- **PROBLEM TO SOLVE**
Work through the data line by line, gathering every line that has the word "Treat".

- **RECORDS TO PROCESS**
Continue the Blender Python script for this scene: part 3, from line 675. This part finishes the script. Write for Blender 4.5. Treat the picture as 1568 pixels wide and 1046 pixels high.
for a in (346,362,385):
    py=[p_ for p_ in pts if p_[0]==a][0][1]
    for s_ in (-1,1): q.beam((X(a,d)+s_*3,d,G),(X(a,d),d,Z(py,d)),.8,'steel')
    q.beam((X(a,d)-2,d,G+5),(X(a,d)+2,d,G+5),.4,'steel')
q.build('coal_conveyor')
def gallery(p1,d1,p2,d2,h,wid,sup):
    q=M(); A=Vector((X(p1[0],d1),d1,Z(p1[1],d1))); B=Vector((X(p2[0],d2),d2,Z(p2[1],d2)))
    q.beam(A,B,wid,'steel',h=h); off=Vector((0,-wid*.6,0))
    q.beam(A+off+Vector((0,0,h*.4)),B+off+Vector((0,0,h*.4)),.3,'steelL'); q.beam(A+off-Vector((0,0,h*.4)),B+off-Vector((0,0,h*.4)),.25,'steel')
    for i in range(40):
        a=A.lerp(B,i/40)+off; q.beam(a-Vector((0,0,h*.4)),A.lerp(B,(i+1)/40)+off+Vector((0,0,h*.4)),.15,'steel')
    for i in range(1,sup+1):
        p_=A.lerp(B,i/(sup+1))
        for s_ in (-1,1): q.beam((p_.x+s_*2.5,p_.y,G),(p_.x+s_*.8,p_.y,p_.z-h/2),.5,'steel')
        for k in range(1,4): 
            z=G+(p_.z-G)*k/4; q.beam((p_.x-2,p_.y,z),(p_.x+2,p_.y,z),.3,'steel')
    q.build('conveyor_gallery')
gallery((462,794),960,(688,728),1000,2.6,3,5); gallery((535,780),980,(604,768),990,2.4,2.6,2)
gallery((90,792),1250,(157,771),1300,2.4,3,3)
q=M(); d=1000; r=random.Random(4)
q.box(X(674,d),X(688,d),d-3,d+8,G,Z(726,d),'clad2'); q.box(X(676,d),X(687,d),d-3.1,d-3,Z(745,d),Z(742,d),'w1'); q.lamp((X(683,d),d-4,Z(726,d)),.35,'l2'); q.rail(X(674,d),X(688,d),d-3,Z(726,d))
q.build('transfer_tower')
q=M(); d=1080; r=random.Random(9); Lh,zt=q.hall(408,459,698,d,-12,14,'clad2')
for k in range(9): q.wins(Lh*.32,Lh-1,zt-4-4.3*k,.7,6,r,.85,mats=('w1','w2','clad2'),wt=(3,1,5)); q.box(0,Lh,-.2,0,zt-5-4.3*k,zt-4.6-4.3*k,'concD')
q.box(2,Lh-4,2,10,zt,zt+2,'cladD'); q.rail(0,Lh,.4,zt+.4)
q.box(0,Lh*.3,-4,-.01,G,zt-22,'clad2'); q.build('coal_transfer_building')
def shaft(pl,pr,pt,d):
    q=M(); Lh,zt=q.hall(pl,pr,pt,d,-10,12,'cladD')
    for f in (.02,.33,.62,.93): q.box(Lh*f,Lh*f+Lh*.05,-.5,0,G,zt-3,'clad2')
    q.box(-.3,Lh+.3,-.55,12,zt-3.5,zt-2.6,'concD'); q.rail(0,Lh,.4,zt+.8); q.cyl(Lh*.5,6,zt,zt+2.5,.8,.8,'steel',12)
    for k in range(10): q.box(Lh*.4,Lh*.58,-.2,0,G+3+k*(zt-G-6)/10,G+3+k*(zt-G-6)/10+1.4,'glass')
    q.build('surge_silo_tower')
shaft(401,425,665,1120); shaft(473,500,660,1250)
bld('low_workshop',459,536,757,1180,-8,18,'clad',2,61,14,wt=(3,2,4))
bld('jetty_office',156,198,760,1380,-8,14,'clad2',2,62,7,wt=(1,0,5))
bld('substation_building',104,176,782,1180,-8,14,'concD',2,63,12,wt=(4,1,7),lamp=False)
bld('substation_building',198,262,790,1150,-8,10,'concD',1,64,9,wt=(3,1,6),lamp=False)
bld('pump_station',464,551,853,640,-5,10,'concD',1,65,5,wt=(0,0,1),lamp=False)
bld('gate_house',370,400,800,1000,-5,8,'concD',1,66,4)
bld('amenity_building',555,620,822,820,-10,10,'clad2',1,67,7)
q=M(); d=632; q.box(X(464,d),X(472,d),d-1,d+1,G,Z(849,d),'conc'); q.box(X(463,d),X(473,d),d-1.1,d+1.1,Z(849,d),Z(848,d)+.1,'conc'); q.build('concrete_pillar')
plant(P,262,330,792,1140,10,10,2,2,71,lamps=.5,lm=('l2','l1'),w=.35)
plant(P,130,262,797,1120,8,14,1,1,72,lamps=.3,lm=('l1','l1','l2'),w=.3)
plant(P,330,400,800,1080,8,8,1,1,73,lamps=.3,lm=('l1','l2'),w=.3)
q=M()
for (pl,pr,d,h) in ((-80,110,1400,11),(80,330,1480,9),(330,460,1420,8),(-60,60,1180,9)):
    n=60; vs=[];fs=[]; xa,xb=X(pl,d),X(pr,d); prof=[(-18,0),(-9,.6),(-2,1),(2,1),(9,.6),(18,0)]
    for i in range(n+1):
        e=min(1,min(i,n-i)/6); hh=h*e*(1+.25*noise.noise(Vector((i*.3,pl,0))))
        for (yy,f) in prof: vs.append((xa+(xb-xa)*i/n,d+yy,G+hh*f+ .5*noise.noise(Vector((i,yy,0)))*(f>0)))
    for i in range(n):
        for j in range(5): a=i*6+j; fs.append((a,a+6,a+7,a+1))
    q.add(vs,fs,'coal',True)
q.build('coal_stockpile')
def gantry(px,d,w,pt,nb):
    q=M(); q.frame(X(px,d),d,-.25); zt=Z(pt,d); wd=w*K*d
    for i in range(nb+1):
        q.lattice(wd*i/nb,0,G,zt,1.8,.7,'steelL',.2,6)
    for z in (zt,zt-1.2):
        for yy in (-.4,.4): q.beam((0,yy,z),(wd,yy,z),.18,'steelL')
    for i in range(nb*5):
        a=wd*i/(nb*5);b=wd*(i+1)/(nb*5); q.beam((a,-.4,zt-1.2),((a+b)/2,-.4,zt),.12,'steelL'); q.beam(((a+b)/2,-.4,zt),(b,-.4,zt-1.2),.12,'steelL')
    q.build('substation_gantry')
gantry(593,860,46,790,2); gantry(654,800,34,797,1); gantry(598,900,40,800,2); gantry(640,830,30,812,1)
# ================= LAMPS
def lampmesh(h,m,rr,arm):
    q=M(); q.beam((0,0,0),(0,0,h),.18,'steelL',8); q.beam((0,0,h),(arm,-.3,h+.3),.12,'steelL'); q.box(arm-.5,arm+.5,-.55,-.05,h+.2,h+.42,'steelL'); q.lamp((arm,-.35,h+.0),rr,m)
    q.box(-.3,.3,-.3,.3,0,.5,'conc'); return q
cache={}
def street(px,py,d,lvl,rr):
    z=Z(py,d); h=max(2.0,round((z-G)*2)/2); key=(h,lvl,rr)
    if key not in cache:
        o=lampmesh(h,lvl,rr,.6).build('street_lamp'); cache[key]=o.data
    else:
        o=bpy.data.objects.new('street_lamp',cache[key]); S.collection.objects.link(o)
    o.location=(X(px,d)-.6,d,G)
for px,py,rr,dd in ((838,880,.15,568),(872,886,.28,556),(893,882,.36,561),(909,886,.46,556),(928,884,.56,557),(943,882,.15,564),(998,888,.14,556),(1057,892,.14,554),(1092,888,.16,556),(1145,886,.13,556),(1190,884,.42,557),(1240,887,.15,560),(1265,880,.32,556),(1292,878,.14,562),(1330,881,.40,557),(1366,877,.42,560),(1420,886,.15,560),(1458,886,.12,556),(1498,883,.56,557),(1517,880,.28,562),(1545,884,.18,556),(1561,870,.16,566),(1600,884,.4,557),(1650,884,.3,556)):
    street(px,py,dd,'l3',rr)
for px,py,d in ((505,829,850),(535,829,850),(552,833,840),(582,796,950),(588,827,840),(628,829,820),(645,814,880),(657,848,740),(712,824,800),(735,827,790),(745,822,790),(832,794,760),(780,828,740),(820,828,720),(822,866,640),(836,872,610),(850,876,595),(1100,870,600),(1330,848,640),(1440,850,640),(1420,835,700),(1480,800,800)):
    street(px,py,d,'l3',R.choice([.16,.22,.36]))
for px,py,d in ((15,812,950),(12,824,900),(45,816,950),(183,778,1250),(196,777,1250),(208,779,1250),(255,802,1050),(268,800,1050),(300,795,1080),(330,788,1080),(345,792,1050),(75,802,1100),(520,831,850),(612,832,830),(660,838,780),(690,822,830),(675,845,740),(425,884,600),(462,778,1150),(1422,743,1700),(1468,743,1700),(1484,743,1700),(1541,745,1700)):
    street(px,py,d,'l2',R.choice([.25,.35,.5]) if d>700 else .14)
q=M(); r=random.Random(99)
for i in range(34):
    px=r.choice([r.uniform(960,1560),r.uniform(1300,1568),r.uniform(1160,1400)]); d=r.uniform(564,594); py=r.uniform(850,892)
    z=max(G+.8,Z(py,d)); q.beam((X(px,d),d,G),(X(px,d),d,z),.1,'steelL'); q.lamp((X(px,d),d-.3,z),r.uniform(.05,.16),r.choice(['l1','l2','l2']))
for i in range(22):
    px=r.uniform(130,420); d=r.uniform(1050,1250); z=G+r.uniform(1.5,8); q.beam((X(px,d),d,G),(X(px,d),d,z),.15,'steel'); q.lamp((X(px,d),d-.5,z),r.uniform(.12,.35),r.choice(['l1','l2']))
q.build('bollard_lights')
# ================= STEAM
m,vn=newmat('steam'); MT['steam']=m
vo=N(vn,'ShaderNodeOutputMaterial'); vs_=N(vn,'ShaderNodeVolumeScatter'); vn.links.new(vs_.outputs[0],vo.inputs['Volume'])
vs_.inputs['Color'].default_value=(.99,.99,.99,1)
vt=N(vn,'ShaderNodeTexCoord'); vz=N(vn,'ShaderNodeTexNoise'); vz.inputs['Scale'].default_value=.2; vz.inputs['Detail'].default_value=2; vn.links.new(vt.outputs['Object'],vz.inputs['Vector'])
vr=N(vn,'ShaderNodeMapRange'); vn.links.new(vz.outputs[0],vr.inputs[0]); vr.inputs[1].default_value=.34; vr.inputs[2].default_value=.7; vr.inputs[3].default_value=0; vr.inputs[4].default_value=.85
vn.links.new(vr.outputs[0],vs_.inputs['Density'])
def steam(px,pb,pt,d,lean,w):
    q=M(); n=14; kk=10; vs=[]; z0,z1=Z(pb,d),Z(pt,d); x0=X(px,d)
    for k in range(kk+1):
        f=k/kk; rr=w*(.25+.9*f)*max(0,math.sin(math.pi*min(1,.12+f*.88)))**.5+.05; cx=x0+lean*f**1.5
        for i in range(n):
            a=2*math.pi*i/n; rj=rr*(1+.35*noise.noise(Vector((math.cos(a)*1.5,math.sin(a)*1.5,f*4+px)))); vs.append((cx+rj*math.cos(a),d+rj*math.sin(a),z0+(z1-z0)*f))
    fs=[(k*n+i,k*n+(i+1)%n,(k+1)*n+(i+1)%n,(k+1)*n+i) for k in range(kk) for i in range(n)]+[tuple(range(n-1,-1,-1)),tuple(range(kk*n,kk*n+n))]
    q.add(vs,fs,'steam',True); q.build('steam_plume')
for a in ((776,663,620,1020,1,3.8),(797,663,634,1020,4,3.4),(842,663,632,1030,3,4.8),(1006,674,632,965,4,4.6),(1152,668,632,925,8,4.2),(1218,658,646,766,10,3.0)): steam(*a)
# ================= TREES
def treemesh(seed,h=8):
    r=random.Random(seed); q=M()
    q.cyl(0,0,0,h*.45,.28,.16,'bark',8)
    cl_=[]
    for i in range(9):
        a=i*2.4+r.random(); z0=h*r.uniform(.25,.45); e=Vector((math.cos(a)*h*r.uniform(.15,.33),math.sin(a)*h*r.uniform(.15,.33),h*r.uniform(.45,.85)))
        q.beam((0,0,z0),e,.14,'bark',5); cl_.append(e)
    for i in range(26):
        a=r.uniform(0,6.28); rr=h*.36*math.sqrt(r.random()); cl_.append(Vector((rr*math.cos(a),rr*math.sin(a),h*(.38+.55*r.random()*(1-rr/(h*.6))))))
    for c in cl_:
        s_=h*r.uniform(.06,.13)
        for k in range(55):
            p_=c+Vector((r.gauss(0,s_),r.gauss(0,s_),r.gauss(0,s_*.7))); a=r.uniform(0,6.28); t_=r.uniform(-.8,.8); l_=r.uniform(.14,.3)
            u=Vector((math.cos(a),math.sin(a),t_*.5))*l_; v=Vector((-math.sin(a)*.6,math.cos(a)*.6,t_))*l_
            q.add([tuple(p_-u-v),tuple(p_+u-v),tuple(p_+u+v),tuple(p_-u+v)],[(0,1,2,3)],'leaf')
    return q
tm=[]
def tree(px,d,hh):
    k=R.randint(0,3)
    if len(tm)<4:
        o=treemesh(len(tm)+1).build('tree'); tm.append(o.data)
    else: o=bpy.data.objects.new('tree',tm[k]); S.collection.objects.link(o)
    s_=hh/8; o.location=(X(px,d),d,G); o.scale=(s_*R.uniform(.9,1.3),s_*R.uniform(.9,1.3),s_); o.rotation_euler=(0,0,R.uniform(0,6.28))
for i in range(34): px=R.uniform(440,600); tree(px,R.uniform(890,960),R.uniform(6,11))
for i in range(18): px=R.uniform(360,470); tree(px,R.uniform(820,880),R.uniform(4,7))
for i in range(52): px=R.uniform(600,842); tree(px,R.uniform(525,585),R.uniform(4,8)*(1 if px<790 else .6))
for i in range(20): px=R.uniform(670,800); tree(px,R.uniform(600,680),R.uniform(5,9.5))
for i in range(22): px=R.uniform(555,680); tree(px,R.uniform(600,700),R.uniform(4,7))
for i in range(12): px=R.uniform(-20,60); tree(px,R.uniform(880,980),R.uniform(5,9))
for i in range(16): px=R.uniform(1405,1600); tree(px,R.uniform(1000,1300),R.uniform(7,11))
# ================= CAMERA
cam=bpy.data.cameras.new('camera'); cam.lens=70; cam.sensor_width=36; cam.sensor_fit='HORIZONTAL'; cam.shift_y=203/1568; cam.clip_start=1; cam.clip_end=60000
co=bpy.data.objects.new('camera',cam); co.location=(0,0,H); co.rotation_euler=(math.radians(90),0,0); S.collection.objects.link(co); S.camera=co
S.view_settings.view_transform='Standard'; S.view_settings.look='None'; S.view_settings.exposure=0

* * *

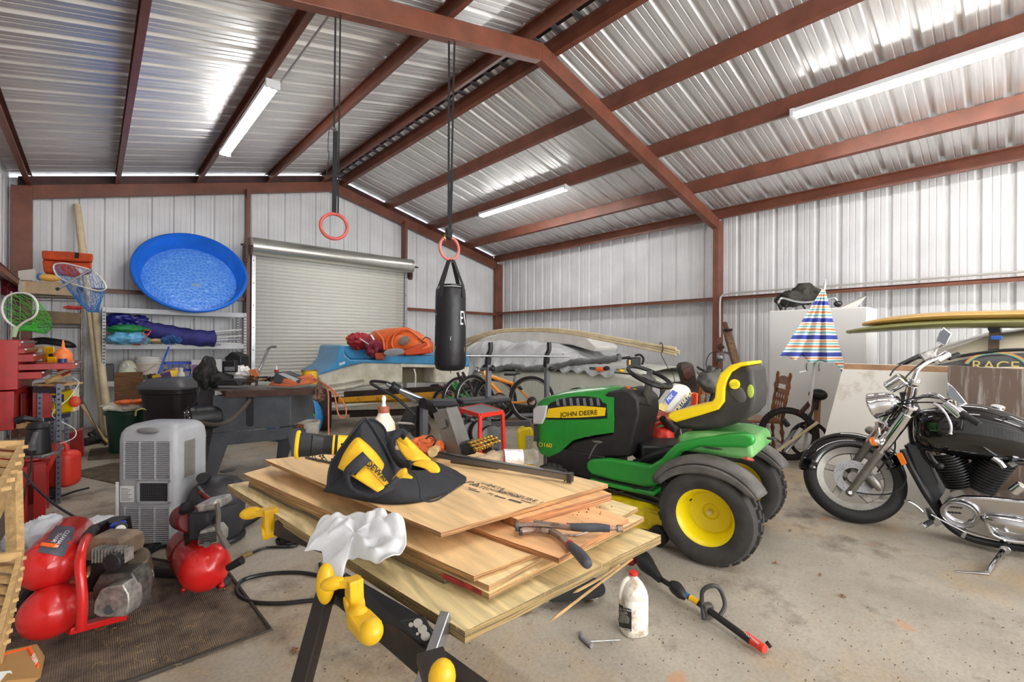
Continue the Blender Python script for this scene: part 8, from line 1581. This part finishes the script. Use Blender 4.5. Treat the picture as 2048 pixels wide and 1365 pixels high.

--

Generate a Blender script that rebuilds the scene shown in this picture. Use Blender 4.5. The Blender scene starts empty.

- **EXERCISE RESULT**
Continue the Blender Python script for this scene: part 3, from line 675. This part finishes the script. Write for Blender 4.5. Treat the picture as 1568 pixels wide and 1046 pixels high.
Continue the Blender Python script for this scene: part 8, from line 1581. This part finishes the script. Use Blender 4.5. Treat the picture as 2048 pixels wide and 1365 pixels high.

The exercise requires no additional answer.